A First-Year Ampersand Program

The History and Culture of the Venetian Republic

Wade into Venice, the most envied and dazzling city in Europe, and discover how it lost it all. 

How to Apply

The application process for first-year programs and seminars opens on Thursday, May 12, at 4 p.m. (CT) and closes on Monday, May 16, at noon (CT). You will need your WUSTL Key to apply, so please be sure to sign up for your WUSTL Key by Tuesday, May 10 to give it 24 hours to activate. There will be a link to the application webform on the First-Year Programs homepage during this time for you to sign up. A statement of interest (no more than 500 words) is required when you submit your application online.

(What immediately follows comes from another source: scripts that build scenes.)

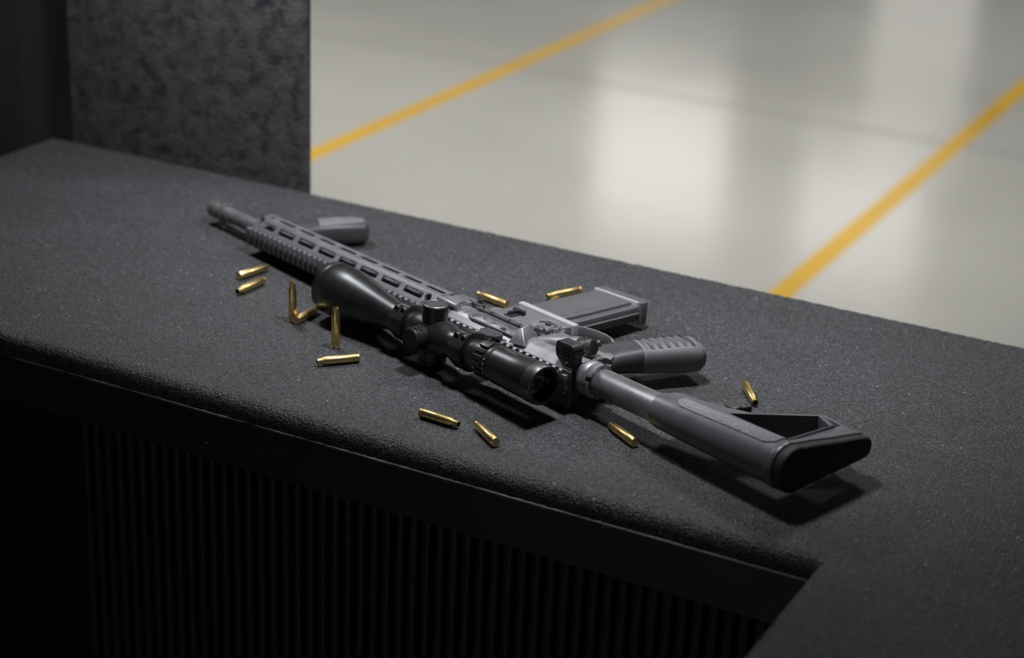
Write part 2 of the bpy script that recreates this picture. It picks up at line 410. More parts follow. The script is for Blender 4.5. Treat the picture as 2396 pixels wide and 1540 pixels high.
# core board below the mat with the black fascia
t = BM(); prism(t, [(-1.785, 2.01), (-1.785, 1.44), (-.413, 1.44), (-.413, .36), (.34, .36), (.34, 2.01)], 'z', -.0725, -.021); cpart('core_board', t, M_FASC, smooth=0)
t = BM(); box(t, -1.79, -.4285, 1.4235, 1.4395, -.0735, -.0215, .0008); cpart('edge_board', t, M_FASC, smooth=0)
t = BM(); box(t, -.4285, -.4125, .36, 1.4395, -.0735, -.0215, .0008); cpart('edge_board', t, M_FASC, smooth=0)
t = BM(); box(t, -1.79, -.429, 1.4215, 1.427, -.0222, -.0202, .0004); cpart('edge_trim', t, M_ARRIS, smooth=0)
t = BM(); box(t, -1.79, .34, 1.468, 2.0, ZF+.001, -.0735); cpart('front_panel', t, M_SHADOWGAP, smooth=0)
t = BM(); box(t, -.395, .34, .40, 1.468, ZF+.001, -.0735); cpart('side_panel', t, M_SHADOWGAP, smooth=0)
# fluted slats
def slat_mesh():
    t = BM(); w_ = .0052
    prism(t, [(-w_, .010), (-w_, .002), (-w_*.7, -.001), (0, -.002), (w_*.7, -.001), (w_, .002), (w_, .010)], 'z', ZF+.002, -.0736)
    bmesh.ops.translate(t, verts=t.verts, vec=OFF)
    return mesh_of('slat', t, M_SLAT, 1, 30)
sm = slat_mesh(); k = 0
x_ = -1.262
while x_ < -.43:
    o = bpy.data.objects.new('slat', sm); COL.objects.link(o); o.parent = CT; o.location = (x_, 1.458, 0)
    x_ += .0153; k += 1

# ------------------------------------------------------------------ spent cases
def case_meshes():
    t = BM()
    lathe(t, 'z', [(0, 0), (0, 2.3), (.05, 4.5), (.3, 4.8), (1.1, 4.8), (1.25, 4.2), (2.2, 4.2), (3.1, 4.78), (20, 4.62), (36.4, 4.5), (39.4, 3.25), (44.9, 3.2),
                   (45.1, 3.05), (45.05, 2.86), (39.6, 2.85), (36, 4.0), (20, 4.0), (20, 0)], n=28)
    a = mesh_of('case_body', t, M_BRASS)
    t = BM(); lathe(t, 'z', [(-.02, 0), (-.12, 1.6), (-.12, 2.0), (.02, 2.2), (.3, 2.2)], n=20)
    lathe(t, 'z', [(-.16, 0), (-.16, .5), (-.1, .7)], n=12)
    b = mesh_of('primer', t, M_PRIM)
    return a, b
CB, CP = case_meshes()
def place_case(label, cx, cy, cz, heading=None, roll=0.0, tilt=0.0):
    """heading: direction from the mouth to the head (radians); None = standing"""
    r = empty('cartridge_case')
    for nm, me in (('case_body', CB), ('primer', CP)):
        o = bpy.data.objects.new(nm, me); COL.objects.link(o); o.parent = r
    if heading is None:
        r.matrix_world = Matrix.Translation((cx, cy, cz)) @ Matrix.Rotation(tilt, 4, 'X')
    else:
        d = Vector((-math.cos(heading), -math.sin(heading), 0))           # from head to mouth
        q = (d + Vector((0, 0, tilt))).to_track_quat('Z', 'Y').to_matrix().to_4x4()
        r.matrix_world = Matrix.Translation(Vector((cx, cy, cz)) - d*.02255) @ q @ Matrix.Rotation(roll, 4, 'Z')
    tag(r, label, 'cartridge case', 'spent brass cases on the counter')
    return r
ZL = .0052
place_case('brass case lying farthest left, the upper of the pair left of the handguard', -.3039, 2.0890, ZL, -2.2829, .3)
place_case('brass case lying farthest left, the lower of the pair, open mouth to the viewer', -.3004, 2.0426, ZL, 1.0173, 1.)
place_case('brass case standing upright left of the large scope lens', -.2414, 1.9543, 0.0006)
place_case('brass case lying under the rim of the large scope lens, head to the viewer', -.2265, 1.9640, ZL, -2.033, .7)
place_case('brass case standing upright in front of the wide scope bell', -.1870, 1.8856, 0.0006, tilt=.01)
place_case('brass case lying almost level below the standing ones, mouth to the left', -.1803, 1.8421, ZL, .3542, 2.)
place_case('brass case lying in front of the eyepiece, the left one near the front edge', -.0671, 1.7081, ZL, 2.5839, .2)
place_case('brass case lying in front of the eyepiece, head pointing to the viewer', -.0208, 1.6787, ZL, -1.1181, 1.4)
place_case('brass case lying in front of the bare buffer tube', .1117, 1.6909, ZL, -1.0471, .5)
place_case('brass case lying alone behind the stock', .2467, 1.7996, ZL, 1.6948, 2.4)
place_case('brass case lying behind the open dust cover', -.0235, 2.0329, ZL, -.7395, .1)
place_case('brass case lying behind the magazine, mouth to the left', .0575, 2.0615, ZL, .5584, 1.1)
place_case('brass case mostly hidden by the magazine, only its head showing', .0408, 2.0207, ZL, 1.166, .9)

# ------------------------------------------------------------------ rifle (x muzzle, y up, z right side; millimetres)
RF = empty('rifle')
FX, FY, FZ, FO = (-0.666689, 0.746763, -0.022617), (-0.746578, -0.664775, 0.057759), (0.02806, 0.05532, 0.999396), (-0.098077, 1.955321, 0.0284)
Mx = Matrix((FX, FY, FZ)).transposed().to_4x4(); Mx.translation = Vector(FO)
RF.matrix_world = Mx
tag(RF, 'black scoped carbine rifle lying on its left side across the rubber counter', 'rifle')
def rp(name, bm, m, parent=RF, **kw): return obj(name, bm, m, parent, **kw)

# barrel and muzzle brake
t = BM(); lathe(t, 'x', [(-60, 9), (300, 9), (305, 9.2), (372, 9.2), (374, 8), (380, 8), (380, 3), (360, 3), (360, 0)]); rp('barrel', t, M_BARREL)
t = BM(); lathe(t, 'x', [(376, 8.5), (377, 10), (384, 10), (385, 8.5), (391, 8.5), (392, 11), (397, 11), (398, 9), (404, 9.0), (405, 10.8), (418, 10.8), (421, 9.6), (421, 4.5), (400, 4.5), (400, 0)])
mb = rp('muzzle_brake', t, M_BARREL)
t = BM()
for k in range(6):
    a = k*PI/3 + .3
    cyl(t, (411, 5*math.cos(a), 5*math.sin(a)), (411, 14*math.cos(a), 14*math.sin(a)), 2.2, n=12)
box(t, 398, 404, -3, 3, -14, 14)
cut(mb, t)

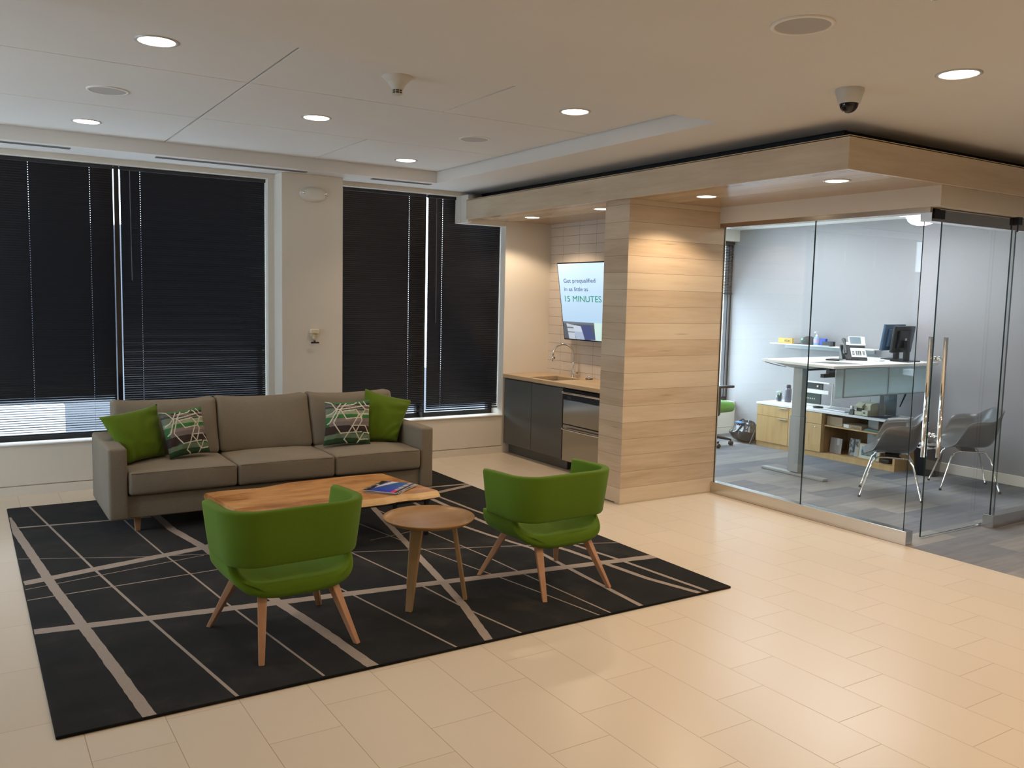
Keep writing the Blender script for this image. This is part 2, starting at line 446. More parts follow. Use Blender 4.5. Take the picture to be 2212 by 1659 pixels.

First-Year Programs homepage

Our Courses


L61 FYP 1703 The Republic of Venice I

The Venetian Republic survived intact from its beginnings in the 5th century A.D. to the Napoleonic conquest of 1797. This course will introduce students to the unique social, cultural and artistic life of the maritime Republic known as the Serenissima. The fall semester will explore the governmental, social, religious, and economic foundations of the republic together with its artistic and architectural expressions up to 1520. The spring term will trace the height of Venice's prosperity and artistic achievements through the painting of Titian, Tintoretto, and Veronese, the architecture of Sansovino and Palladio, and the music of Monteverdi and Vivaldi, followed by the city's gradual decline to the tourist mecca and playground for the wealthy of Europe it became towards the end of its existence as an independent state.


L61 FYP 1704 The Republic of Venice II

This course will continue the study of Venetian history and culture, from the mid-sixteenth century to the fall of the Republic to Napoleon in 1797. In addition to studying the political and economic life of the later Republic, we will focus on the impact of various social and cultural issues, such as the Reformation and the Inquisition, early Venetian feminist writers, Carnival and masking, tourism, gambling, courtesans, and the diversity of social life and activities. In the arts, we will consider such subjects as Renaissance and Mannerist architecture, painting by Titian, Tintoretto, Tiepolo, Canaletto, and Francesco Guardi, music by Claudio Monteverdi and Antonio Vivaldi, comedies by Carlo Goldoni, and the development of opera theater and the opera business.